------ Task input ------

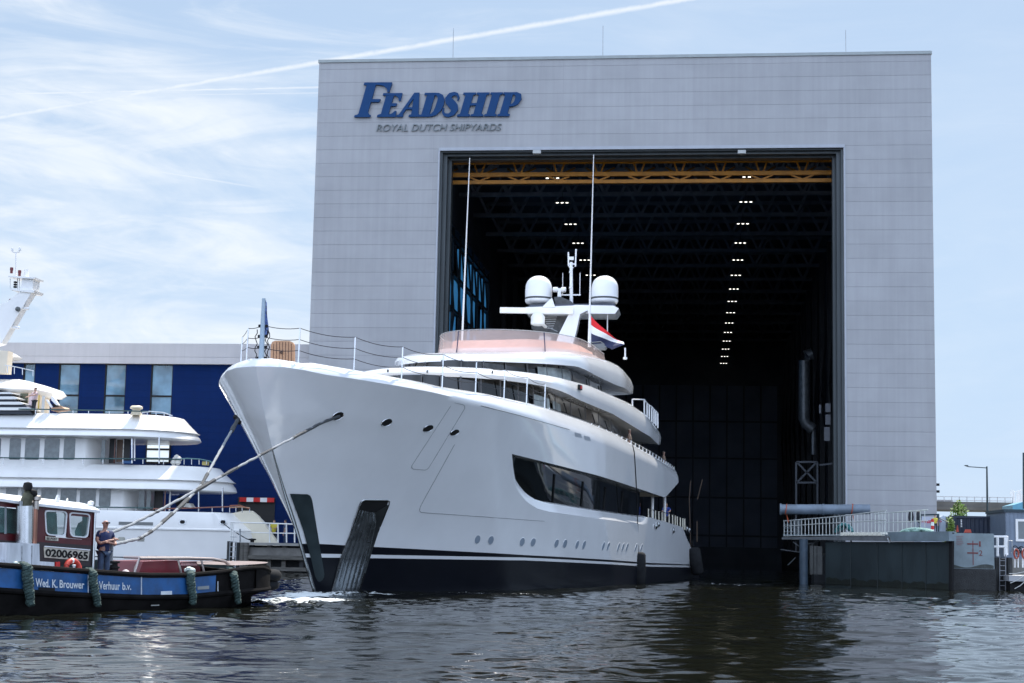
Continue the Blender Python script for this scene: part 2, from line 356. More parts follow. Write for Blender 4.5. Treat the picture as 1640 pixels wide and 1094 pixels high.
# back door panels
m = MB(); bx0, bx1 = atY(1040, 700, 250).x-10, atY(1246, 700, 250).x; bw = atY(1088, 700, 250).x-atY(1061, 700, 250).x
pan = pm('back_door_panel', (.2, .24, .33), .7, var=.2, scale=.2)
zr = [atY(1150, y, 250).z for y in (905, 858, 797, 734, 675, 616)]; nx = int((bx1-bx0)/bw)+1
for i in range(nx):
    for j in range(5):
        d = ((i*7+j*3) % 5)*.03; m.box(bx1-(i+1)*bw+.12, bx1-i*bw-.12, 250+d, 250.4+d, zr[j]+.15, zr[j+1]-.15)
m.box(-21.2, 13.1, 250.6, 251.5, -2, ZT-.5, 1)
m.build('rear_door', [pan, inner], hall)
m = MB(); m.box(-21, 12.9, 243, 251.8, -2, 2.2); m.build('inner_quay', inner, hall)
# roof trusses, every one a part
for k in range(14):
    y = 119.5+k*9; m = MB()
    m.beam((-20.9, y, 32.2), (12.9, y, 32.2), .35); m.beam((-20.9, y, 35.2), (12.9, y, 35.2), .35)
    for j in range(12):
        x = -20.9+j*2.82; m.beam((x, y, 35.2), (x+1.41, y, 32.2), .22); m.beam((x+1.41, y, 32.2), (x+2.82, y, 35.2), .22)
    m.build('roof_truss', pm('truss_steel', (.16, .185, .23), .6, var=.2), hall)
for k in range(13):
    for x in (-20.6, 12.6):
        if x < 0 and k < 5: continue
        m = MB(); y = 118+k*10.2; m.beam((x, y, 1), (x, y, 32), .5); m.beam((x, y, 28), (x, y+10, 18), .25); m.beam((x, y, 8), (x, y+10, 18), .25); m.build('wall_column', steeldk, hall)
# side fixtures inside the right wall
m = MB(); duct = pm('duct_metal', (.16, .175, .19), .45, .5, var=.3, scale=3)
m.tube(PX([(1301, 567), (1292, 569), (1288, 578), (1288, 672), (1292, 680), (1302, 688)], 150), .52, 12); m.tube(PX([(1303, 688), (1303, 728)], 150), .22, 8)
m.build('ventilation_duct', duct, hall, smooth=True)
m = MB(); lat = pm('blue_grey_steel', (.07, .08, .095), .5, .3)
for a, b in (((1275, 740), (1275, 812)), ((1309, 740), (1309, 812)), ((1275, 740), (1309, 740)), ((1275, 773), (1309, 773)), ((1277, 741), (1307, 772)), ((1307, 741), (1277, 772))):
    m.beam(atY(*a, 128), atY(*b, 128), .14)
m.build('access_tower', lat, hall); m = MB(); m.beam(atY(1337, 730, 122), atY(1337, 812, 122), .25); m.beam(atY(1312, 745, 122), atY(1338, 742, 122), .12)
m.build('bracket_post', lat, hall)
m = MB()
for a in ((1322, 646, 1330, 660), (1322, 664, 1330, 680), (1320, 684, 1329, 706), (1312, 648, 1315, 662)):
    p, q = atY(a[0], a[3], 124), atY(a[2], a[1], 124); m.box(p.x, q.x, 124, 124.1, p.z, q.z)
m.build('inner_panel', pm('pale_panel', (.14, .15, .17), .6), hall)
# rooftop lightning rods
for px in (725.5, 965.5, 1355):
    p = atY(px, 92, 114); m = MB(); m.tube([(p.x, 114, ZT-.1), (p.x-.02, 114, ZT+2.9 if px < 1300 else ZT+2.3)], .022, 5); m.build('lightning_rod', galv, hall)
# floodlights on the lintel and small boxes on the right edge
for px in (860, 1188):
    m = MB(); p = atY(px, 244, FY-.3); m.box(p.x-.28, p.x+.28, FY-.5, FY-.1, p.z-.12, p.z+.12); m.beam((p.x, FY-.1, p.z+.05), (p.x, FY+.5, p.z+.05), .12); m.build('floodlight', pm('lamp_housing', (.4, .41, .4), .5), hall)
for y in (776, 787): m = MB(); p = atY(1500.5, y, FY); m.box(XR, XR+.22, FY+.1, FY+.4, p.z-.08, p.z+.08); m.build('wall_lamp', blackm, hall)
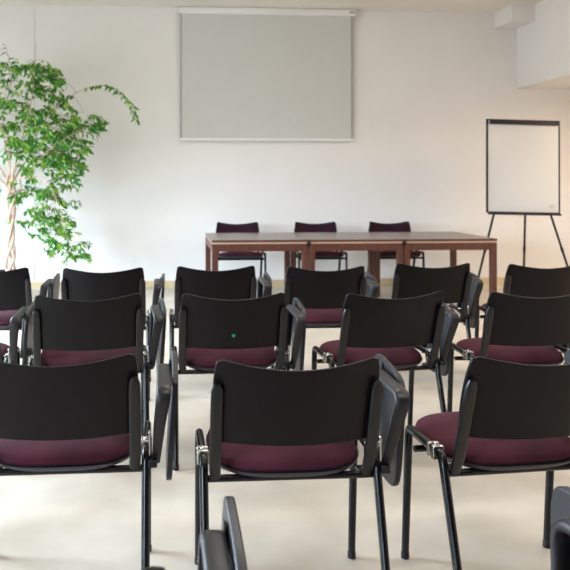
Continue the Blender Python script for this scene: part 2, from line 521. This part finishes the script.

------

▶ _What you will do_
Restate the whole listing above exactly, please, omitting every image.

▶ _Exercise output_
Continue the Blender Python script for this scene: part 2, from line 356. More parts follow. Write for Blender 4.5. Treat the picture as 1640 pixels wide and 1094 pixels high.
# back door panels
m = MB(); bx0, bx1 = atY(1040, 700, 250).x-10, atY(1246, 700, 250).x; bw = atY(1088, 700, 250).x-atY(1061, 700, 250).x
pan = pm('back_door_panel', (.2, .24, .33), .7, var=.2, scale=.2)
zr = [atY(1150, y, 250).z for y in (905, 858, 797, 734, 675, 616)]; nx = int((bx1-bx0)/bw)+1
for i in range(nx):
    for j in range(5):
        d = ((i*7+j*3) % 5)*.03; m.box(bx1-(i+1)*bw+.12, bx1-i*bw-.12, 250+d, 250.4+d, zr[j]+.15, zr[j+1]-.15)
m.box(-21.2, 13.1, 250.6, 251.5, -2, ZT-.5, 1)
m.build('rear_door', [pan, inner], hall)
m = MB(); m.box(-21, 12.9, 243, 251.8, -2, 2.2); m.build('inner_quay', inner, hall)
# roof trusses, every one a part
for k in range(14):
    y = 119.5+k*9; m = MB()
    m.beam((-20.9, y, 32.2), (12.9, y, 32.2), .35); m.beam((-20.9, y, 35.2), (12.9, y, 35.2), .35)
    for j in range(12):
        x = -20.9+j*2.82; m.beam((x, y, 35.2), (x+1.41, y, 32.2), .22); m.beam((x+1.41, y, 32.2), (x+2.82, y, 35.2), .22)
    m.build('roof_truss', pm('truss_steel', (.16, .185, .23), .6, var=.2), hall)
for k in range(13):
    for x in (-20.6, 12.6):
        if x < 0 and k < 5: continue
        m = MB(); y = 118+k*10.2; m.beam((x, y, 1), (x, y, 32), .5); m.beam((x, y, 28), (x, y+10, 18), .25); m.beam((x, y, 8), (x, y+10, 18), .25); m.build('wall_column', steeldk, hall)
# side fixtures inside the right wall
m = MB(); duct = pm('duct_metal', (.16, .175, .19), .45, .5, var=.3, scale=3)
m.tube(PX([(1301, 567), (1292, 569), (1288, 578), (1288, 672), (1292, 680), (1302, 688)], 150), .52, 12); m.tube(PX([(1303, 688), (1303, 728)], 150), .22, 8)
m.build('ventilation_duct', duct, hall, smooth=True)
m = MB(); lat = pm('blue_grey_steel', (.07, .08, .095), .5, .3)
for a, b in (((1275, 740), (1275, 812)), ((1309, 740), (1309, 812)), ((1275, 740), (1309, 740)), ((1275, 773), (1309, 773)), ((1277, 741), (1307, 772)), ((1307, 741), (1277, 772))):
    m.beam(atY(*a, 128), atY(*b, 128), .14)
m.build('access_tower', lat, hall); m = MB(); m.beam(atY(1337, 730, 122), atY(1337, 812, 122), .25); m.beam(atY(1312, 745, 122), atY(1338, 742, 122), .12)
m.build('bracket_post', lat, hall)
m = MB()
for a in ((1322, 646, 1330, 660), (1322, 664, 1330, 680), (1320, 684, 1329, 706), (1312, 648, 1315, 662)):
    p, q = atY(a[0], a[3], 124), atY(a[2], a[1], 124); m.box(p.x, q.x, 124, 124.1, p.z, q.z)
m.build('inner_panel', pm('pale_panel', (.14, .15, .17), .6), hall)
# rooftop lightning rods
for px in (725.5, 965.5, 1355):
    p = atY(px, 92, 114); m = MB(); m.tube([(p.x, 114, ZT-.1), (p.x-.02, 114, ZT+2.9 if px < 1300 else ZT+2.3)], .022, 5); m.build('lightning_rod', galv, hall)
# floodlights on the lintel and small boxes on the right edge
for px in (860, 1188):
    m = MB(); p = atY(px, 244, FY-.3); m.box(p.x-.28, p.x+.28, FY-.5, FY-.1, p.z-.12, p.z+.12); m.beam((p.x, FY-.1, p.z+.05), (p.x, FY+.5, p.z+.05), .12); m.build('floodlight', pm('lamp_housing', (.4, .41, .4), .5), hall)
for y in (776, 787): m = MB(); p = atY(1500.5, y, FY); m.box(XR, XR+.22, FY+.1, FY+.4, p.z-.08, p.z+.08); m.build('wall_lamp', blackm, hall)
Continue the Blender Python script for this scene: part 2, from line 521. This part finishes the script.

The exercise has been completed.